The Ernest Martin Hopkins Institute, a group of 3,000 alumni, has pledged to support the single-sex fraternity and sorority system in the controversy inspired by the landmark social and residential life initiative announced by the Board of Trustees last month.

Chairman of the Institute's Executive Committee Gregory Fossedal '81 said the largely conservative group believe that the College does not need to entirely eliminate its single-sex fraternities and sororities and questions the manner in which the initiative was announced.

"I think most of the alumni I know, and I personally, am especially shocked by the way this was announced," Fossedal said in a telephone interview with The Dartmouth.

"To me it shows that they don't really care what the students or alumni think," Fossedal said of the Trustees and College President James Wright.

The Institute will work chiefly to inform alumni-- through mailings and e-mail-- about the five principles outlined in the Trustees' initiative and how they are being instituted at the College, Fossedal said.

They will also encourage members of the Dartmouth community who object to the principles or their implementation to speak out against them.

Fossedal said he hopes the Institute will form partnerships with students to "try and change this decision process and to reason with the administration about the decision itself."

While Fossedal said it is not the policy of the Institute to encourage people to withhold donations to Dartmouth, it is its policy to encourage people to give money to the College to programs that "support things they believe in."

Fossedal said this issue is the first event to color his opinion of Wright and that he is "very hurt and disappointed" by the way the initiatives were announced.

However, Fossedal said "I tip my hat" to Wright for being honest in saying the initiatives were not a referendum.

Fossedal said that he thinks "the administration made it pretty clear the initiatives are a closed case in their view."

He said the Institute will have to make sure "people with different visions of fairness will have to go about helping Dartmouth in different ways."

The Institute was founded in 1985 by Fossedal, George Champion '25 and Paul Hexter.
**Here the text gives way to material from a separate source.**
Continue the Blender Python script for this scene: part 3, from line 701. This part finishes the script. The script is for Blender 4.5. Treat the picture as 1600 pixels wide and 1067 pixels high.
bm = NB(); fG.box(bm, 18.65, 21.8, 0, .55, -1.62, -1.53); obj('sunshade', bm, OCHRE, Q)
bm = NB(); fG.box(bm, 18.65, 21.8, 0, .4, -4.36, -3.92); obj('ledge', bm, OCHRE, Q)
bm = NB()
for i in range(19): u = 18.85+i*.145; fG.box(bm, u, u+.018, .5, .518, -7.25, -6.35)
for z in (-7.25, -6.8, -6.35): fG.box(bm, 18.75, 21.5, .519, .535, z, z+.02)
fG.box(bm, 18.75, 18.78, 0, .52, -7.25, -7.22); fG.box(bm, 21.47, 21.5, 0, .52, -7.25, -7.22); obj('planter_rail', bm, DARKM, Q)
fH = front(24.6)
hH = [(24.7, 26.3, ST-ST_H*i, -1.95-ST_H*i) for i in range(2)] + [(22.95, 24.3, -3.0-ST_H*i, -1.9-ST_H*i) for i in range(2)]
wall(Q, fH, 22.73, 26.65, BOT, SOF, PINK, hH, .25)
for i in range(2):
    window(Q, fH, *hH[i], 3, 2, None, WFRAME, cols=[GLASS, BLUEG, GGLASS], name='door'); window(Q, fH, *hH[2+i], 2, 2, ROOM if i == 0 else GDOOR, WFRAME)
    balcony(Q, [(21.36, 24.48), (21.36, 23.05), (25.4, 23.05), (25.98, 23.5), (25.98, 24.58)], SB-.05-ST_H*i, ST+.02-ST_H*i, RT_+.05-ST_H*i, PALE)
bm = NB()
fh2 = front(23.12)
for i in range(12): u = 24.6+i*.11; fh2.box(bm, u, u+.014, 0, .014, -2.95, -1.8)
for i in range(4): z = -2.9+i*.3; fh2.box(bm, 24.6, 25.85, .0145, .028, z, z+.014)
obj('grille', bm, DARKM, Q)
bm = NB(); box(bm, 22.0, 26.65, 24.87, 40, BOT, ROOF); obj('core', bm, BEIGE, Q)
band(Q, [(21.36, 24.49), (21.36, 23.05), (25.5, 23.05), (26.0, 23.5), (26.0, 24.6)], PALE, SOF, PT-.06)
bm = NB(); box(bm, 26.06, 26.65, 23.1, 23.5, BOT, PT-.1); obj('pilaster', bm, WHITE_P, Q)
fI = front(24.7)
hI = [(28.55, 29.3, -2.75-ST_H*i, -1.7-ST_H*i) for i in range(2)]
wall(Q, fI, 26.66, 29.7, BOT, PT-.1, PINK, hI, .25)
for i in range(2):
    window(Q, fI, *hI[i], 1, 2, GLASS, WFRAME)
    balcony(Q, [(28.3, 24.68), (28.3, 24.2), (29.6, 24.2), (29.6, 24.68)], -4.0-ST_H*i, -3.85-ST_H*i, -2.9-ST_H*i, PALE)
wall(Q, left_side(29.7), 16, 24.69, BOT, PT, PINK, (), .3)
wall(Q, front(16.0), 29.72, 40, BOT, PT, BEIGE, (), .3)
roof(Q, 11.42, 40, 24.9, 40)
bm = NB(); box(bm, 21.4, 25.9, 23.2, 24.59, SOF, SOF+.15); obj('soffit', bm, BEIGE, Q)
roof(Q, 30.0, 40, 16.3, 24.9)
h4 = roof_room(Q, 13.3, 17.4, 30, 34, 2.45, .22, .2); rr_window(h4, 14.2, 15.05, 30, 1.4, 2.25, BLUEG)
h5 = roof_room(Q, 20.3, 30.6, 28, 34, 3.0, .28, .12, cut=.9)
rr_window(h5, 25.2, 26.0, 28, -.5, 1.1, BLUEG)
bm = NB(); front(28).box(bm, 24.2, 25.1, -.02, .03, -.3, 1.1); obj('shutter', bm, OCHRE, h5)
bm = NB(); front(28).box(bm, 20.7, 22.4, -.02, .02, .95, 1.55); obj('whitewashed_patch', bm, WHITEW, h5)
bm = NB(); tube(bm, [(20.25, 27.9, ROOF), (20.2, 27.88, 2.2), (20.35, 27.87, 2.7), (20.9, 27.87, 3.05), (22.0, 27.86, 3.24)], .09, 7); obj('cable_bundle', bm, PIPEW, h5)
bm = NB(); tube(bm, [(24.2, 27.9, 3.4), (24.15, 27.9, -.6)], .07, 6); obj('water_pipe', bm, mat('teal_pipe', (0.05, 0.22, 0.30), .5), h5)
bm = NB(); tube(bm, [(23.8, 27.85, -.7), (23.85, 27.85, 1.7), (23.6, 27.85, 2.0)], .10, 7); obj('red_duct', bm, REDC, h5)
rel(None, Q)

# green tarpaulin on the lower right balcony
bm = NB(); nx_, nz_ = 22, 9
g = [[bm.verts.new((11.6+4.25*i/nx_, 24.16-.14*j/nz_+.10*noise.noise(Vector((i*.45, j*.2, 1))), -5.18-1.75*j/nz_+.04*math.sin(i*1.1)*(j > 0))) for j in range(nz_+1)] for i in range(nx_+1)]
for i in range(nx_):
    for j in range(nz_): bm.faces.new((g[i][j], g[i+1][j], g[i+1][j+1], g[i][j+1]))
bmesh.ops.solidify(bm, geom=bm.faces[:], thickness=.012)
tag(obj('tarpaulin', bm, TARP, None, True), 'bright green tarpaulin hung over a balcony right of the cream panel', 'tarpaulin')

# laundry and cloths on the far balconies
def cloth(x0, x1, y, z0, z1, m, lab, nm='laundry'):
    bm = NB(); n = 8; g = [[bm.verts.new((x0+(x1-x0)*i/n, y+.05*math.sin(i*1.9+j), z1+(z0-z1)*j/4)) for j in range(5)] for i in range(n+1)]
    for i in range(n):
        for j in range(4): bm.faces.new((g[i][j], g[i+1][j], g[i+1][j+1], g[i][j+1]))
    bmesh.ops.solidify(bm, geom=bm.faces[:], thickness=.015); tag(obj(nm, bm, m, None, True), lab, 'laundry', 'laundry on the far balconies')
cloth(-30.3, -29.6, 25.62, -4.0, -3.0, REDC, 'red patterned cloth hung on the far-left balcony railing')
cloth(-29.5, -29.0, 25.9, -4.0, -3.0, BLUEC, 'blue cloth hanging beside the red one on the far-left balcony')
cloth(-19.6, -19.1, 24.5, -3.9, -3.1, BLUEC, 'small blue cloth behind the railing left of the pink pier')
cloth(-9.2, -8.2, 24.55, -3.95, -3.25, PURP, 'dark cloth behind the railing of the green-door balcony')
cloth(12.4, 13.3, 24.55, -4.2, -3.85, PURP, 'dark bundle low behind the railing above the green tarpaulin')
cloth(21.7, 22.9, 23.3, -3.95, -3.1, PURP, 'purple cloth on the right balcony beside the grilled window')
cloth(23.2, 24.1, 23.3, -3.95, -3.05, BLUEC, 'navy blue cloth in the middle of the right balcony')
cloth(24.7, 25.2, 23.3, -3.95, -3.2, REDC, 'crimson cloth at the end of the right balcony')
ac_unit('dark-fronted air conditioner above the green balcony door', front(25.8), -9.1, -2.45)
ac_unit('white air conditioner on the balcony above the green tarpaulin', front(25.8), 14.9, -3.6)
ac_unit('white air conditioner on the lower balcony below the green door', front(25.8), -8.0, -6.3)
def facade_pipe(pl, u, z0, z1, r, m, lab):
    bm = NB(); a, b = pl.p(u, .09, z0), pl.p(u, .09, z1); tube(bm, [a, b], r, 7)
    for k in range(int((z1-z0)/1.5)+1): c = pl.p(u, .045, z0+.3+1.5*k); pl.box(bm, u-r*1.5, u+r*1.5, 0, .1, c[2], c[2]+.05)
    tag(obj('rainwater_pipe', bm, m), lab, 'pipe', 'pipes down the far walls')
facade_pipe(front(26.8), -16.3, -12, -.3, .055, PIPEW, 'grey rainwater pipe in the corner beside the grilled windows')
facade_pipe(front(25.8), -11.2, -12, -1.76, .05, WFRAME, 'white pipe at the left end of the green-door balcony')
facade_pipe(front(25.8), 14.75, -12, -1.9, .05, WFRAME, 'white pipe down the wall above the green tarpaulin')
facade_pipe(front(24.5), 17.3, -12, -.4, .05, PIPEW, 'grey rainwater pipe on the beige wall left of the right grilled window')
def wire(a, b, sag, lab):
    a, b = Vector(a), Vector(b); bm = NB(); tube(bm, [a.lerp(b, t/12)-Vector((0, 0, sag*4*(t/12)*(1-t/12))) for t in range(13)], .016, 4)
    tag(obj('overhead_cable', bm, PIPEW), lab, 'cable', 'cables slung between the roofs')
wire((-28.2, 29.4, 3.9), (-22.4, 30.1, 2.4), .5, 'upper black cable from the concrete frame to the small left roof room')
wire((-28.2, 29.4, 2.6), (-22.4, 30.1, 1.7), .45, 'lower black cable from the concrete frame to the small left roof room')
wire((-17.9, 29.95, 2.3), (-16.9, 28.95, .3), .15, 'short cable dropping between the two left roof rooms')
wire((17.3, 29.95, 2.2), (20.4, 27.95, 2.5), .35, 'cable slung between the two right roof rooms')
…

The Institute describes itself on its webpage as an Alumni Council-recognized association of alumni, but claims no further connection to or support of the policies of Dartmouth College.

In recent years, the Institute has been instrumental in bringing predominantly conservative speakers to the College, including William F. Buckley in 1993 and Dinesh D'Souza '83 in 1995.

Senior Associate William Grace '89 told The Dartmouth in 1995, then as the Institute's executive director, that the group aims "to promote classic liberal education" at Dartmouth.

Past goals of the group have included pushing to adopt a "year-long core curriculum" and to reduce tuition costs by cutting back on administration. The group publishes a newsletter and maintains a web site.

Both Grace and Fossedal served as editors-in-chief of The Dartmouth Review while students at the College.

Fossedal said he was not a member of a single-sex fraternity while he was at the College, but he remains "very grateful to them."

"I had a lot of fun times, I drank a lot of their beer," he said.